Opinion

The best replacement for Stephen Breyer is Stephen Breyer

The retiring justice's humble judicial philosophy can preserve the court's legitimacy and woo its center-right bloc

So Justice Stephen Breyer is retiring after all.

The gnashing of teeth and rending of garments on both the left and center-left about his irresponsibility probably only served to firm up his conviction that he had to stick around until the noise died down so as not to politicize what is, ultimately, an entirely sensible decision independent of any hope he might harbor of being replaced by someone ideologically similar to him.

That hope, though, is something Breyer's critics on the left ought to share more than they do. Regardless of who President Biden chooses to replace Breyer, the reality is the Supreme Court will have a conservative majority for a long time to come. In that context, the most important job of a Biden appointee will not be to join the court's other two liberals in blistering dissents but to influence the persuadable justices on the right to chart a middle course that could preserve the court's legitimacy by reducing its political profile.

In other words, Biden should be looking for a justice like Stephen Breyer.

Of all the liberals on the court, Breyer is by far the most sensitive to what legal scholar Alexander Bickel called the counter-majoritarian difficulty. Why should an unelected court, representing the political preferences of earlier majorities, be allowed to overrule the majority that currently exists? Granting that there is inevitably a role for the court in clarifying ambiguous language and adjudicating between the branches of the government, why shouldn't the people themselves — acting through their elected representatives — be the best and final interpreters of the deliberately open and equivocal phrases of the Constitution, the Bill of Rights, and the key post-Civil War amendments?

Breyer had some sympathy with this perspective and for that reason was distinctly more reluctant than his colleagues to overturn acts of Congress or impose new limits on the executive branch. His principled objections to originalism and textualism — the two predominant philosophies advanced by judicial conservatives — were that they were insufficiently attentive to the purpose of legislation or to making democracy work in practice.

From Breyer's perspective, the court's job is not merely to say "what the law is," as Chief Justice John Marshall put it, but to help the law make sense, and to do so in a manner that makes government both more accountable and more functional. The court, in other words, should properly be the handmaiden of the political branches rather than their overseer.

For liberals raised on memories of the heroically liberal Warren Court, or who cherish their "notorious RBG" merchandise, such a vision may seem like a come-down. But it is precisely the humility of Breyer's vision that gives it lasting power — and a chance of wooing support from the court's center-right.

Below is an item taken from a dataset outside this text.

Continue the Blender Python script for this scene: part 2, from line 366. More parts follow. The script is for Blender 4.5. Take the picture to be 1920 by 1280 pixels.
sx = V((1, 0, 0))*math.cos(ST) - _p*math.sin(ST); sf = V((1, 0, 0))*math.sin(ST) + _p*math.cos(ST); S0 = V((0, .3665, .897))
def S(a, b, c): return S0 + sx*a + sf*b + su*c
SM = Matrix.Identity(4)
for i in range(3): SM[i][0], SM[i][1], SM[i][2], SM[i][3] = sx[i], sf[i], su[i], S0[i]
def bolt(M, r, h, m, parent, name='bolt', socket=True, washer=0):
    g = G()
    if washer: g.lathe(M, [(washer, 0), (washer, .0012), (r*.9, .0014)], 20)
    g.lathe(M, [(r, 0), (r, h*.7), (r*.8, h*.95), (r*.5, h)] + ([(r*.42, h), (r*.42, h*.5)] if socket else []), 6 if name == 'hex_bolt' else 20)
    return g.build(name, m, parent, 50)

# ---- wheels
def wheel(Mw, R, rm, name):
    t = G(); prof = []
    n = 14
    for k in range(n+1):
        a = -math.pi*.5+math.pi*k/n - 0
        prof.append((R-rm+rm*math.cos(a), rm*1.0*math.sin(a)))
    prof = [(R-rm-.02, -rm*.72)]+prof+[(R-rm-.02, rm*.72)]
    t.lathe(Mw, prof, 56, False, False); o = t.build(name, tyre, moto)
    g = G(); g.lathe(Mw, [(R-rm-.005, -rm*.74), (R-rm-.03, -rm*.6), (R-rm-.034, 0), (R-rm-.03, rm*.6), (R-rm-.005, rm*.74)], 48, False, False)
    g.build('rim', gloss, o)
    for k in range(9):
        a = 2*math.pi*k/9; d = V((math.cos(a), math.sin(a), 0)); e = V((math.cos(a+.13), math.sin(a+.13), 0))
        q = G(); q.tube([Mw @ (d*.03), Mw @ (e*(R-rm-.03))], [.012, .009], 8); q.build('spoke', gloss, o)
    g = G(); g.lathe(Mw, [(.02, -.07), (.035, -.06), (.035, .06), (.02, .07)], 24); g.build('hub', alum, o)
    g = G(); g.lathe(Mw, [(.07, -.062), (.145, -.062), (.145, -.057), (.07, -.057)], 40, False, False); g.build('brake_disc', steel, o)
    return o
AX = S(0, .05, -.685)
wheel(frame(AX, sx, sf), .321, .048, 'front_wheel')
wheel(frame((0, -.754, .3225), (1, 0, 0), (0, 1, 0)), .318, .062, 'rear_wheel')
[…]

Concern about judicial overreach was a major spur to the conservative judicial movement at the time of its formation. Today, with a substantial right-wing majority, there's at least as much risk of that overreach coming from the right as from the left. Not only its liberal wing but the court itself would benefit from a liberal justice who can join with Chief Justice John Roberts and other center-right members of the court in avoiding that temptation.

Moreover, Breyer's emphasis on the court's special role in not only safeguarding but nurturing democracy is much needed on the court today. In his book, Active Liberty, Breyer argued that when the court is activist, it should be on the side of facilitating the engagement of the citizenry in the process of democracy.

In trying to harmonize ancient and modern conceptions of liberty, his thinking has roots in John Dewey and Hannah Arendt and provides a basis for dialogue with as well as a response to an emerging so-called "common good" conservatism. But it is also a rebuke to a court that was willing to overturn an act of Congress protecting voting rights but repeatedly unwilling to intervene to limit partisan gerrymandering that systematically undermines democratic accountability. If the liberals on the court are going to pick their battles, this is the right one to pick.

A more deferential judicial liberalismwill not deliver all the results political liberals would like. The Supreme Court is soon due to hear cases on abortion, affirmative action and gun rights. A deferential and restrained court would be neither consistently liberal or consistently conservative across these cases — and Breyer himself will likely be more consistently liberal than consistently deferential to the duly-elected legislatures in these cases. But a liberalism that can articulate clear and comprehensible limits to its own activism would do far more to lay a strong foundation for a future, more liberal majority and to preserve the court's legitimacy in the meantime.

That's what Justice Breyer argued for his entire career on the court. If Biden wants to actually make a positive contribution to American jurisprudence and not just play to the liberal gallery, he'll choose a replacement capable of carrying that argument forward.